A three-dimensional WRF-based precipitation equation and its application in the analysis of roles of surface evaporation in a torrential rainfall event

• Precipitation equation was extended from 2D model framework into 3D WRF model framework.
• Roles of moisture and cloud-related processes in a torrential rain event were studied.
• Roles of surface evaporation were significant in the short-term heavy rain event over land.

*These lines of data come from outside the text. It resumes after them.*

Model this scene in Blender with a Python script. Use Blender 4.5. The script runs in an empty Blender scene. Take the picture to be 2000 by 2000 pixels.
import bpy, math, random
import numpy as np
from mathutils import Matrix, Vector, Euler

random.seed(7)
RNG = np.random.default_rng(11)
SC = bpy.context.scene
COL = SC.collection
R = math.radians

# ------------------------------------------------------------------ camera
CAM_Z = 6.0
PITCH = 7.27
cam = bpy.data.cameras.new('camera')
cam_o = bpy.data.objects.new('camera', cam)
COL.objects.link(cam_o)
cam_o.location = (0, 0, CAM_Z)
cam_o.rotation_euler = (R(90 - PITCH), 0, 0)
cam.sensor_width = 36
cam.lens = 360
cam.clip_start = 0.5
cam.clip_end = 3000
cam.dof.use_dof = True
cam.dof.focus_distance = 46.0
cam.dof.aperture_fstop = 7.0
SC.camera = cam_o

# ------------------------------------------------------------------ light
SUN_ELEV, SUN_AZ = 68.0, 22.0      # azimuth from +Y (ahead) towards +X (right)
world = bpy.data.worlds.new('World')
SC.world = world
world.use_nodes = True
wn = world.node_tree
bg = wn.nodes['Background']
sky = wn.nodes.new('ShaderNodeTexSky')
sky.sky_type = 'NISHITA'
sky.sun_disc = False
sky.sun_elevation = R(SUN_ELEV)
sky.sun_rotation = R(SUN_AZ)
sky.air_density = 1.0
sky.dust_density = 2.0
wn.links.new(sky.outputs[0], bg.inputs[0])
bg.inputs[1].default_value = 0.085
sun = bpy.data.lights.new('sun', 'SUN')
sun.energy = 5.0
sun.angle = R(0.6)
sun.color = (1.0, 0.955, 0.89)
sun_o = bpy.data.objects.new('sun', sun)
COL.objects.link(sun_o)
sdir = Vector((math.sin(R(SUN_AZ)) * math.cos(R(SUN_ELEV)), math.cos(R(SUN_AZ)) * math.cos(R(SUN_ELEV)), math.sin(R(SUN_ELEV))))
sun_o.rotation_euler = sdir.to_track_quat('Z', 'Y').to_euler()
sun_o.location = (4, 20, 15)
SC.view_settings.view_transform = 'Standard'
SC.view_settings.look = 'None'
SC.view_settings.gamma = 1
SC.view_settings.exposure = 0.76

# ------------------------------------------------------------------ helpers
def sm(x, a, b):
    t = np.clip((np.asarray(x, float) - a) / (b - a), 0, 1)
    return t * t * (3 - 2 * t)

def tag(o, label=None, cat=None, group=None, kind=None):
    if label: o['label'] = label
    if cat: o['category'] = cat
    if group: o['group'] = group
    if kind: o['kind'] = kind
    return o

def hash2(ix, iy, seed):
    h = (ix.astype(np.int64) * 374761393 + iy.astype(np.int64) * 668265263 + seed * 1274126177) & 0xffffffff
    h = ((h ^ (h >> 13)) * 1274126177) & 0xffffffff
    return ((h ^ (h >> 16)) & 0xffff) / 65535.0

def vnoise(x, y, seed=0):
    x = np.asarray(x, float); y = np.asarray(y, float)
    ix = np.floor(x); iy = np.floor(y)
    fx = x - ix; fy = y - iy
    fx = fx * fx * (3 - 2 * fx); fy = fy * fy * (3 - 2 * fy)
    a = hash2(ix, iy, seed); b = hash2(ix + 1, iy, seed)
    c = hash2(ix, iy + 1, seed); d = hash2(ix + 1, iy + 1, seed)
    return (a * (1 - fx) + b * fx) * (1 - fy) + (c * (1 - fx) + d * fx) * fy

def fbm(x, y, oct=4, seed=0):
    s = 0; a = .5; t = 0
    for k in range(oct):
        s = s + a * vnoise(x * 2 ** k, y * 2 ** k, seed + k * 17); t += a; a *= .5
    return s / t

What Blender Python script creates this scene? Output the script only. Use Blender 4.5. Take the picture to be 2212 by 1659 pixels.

Based on the governing equations for water species in the Weather Research and Forecasting (WRF) model, a three-dimensional WRF-based surface precipitation equation was obtained and applied to investigate the surface rainfall processes of a torrential rain event. Sensitivity experiments were performed to further explore roles of surface evaporation in the heavy rainfall event. The results show that the contributions of moisture-related processes to precipitation (QWV, including water vapor local change (QWVL), surface evaporation (QWVE), moisture advection (QWVA), and so on) dominate the torrential rain event, while the contributions of cloud-related processes (QCM) also play indispensable roles whose maximum net contributions could exceed 20%. QWVA dominates the budget of water vapor, while QWVL and QWVE play smaller but by no means negligible roles in the event. Sensitivity experiments show that the changes of surface evaporation affect both moisture-related processes and cloud-related processes, and then influence the intensity and regional redistribution of precipitation. Surface evaporation favors the accumulation of convective available potential energy and enhances the instability of atmosphere, being prone to the development of convective systems. Meanwhile, it also affects the development of vertical motions and cloud systems. Thus accurate estimation of surface evaporation is necessary for accurate simulation and forecast of surface precipitation.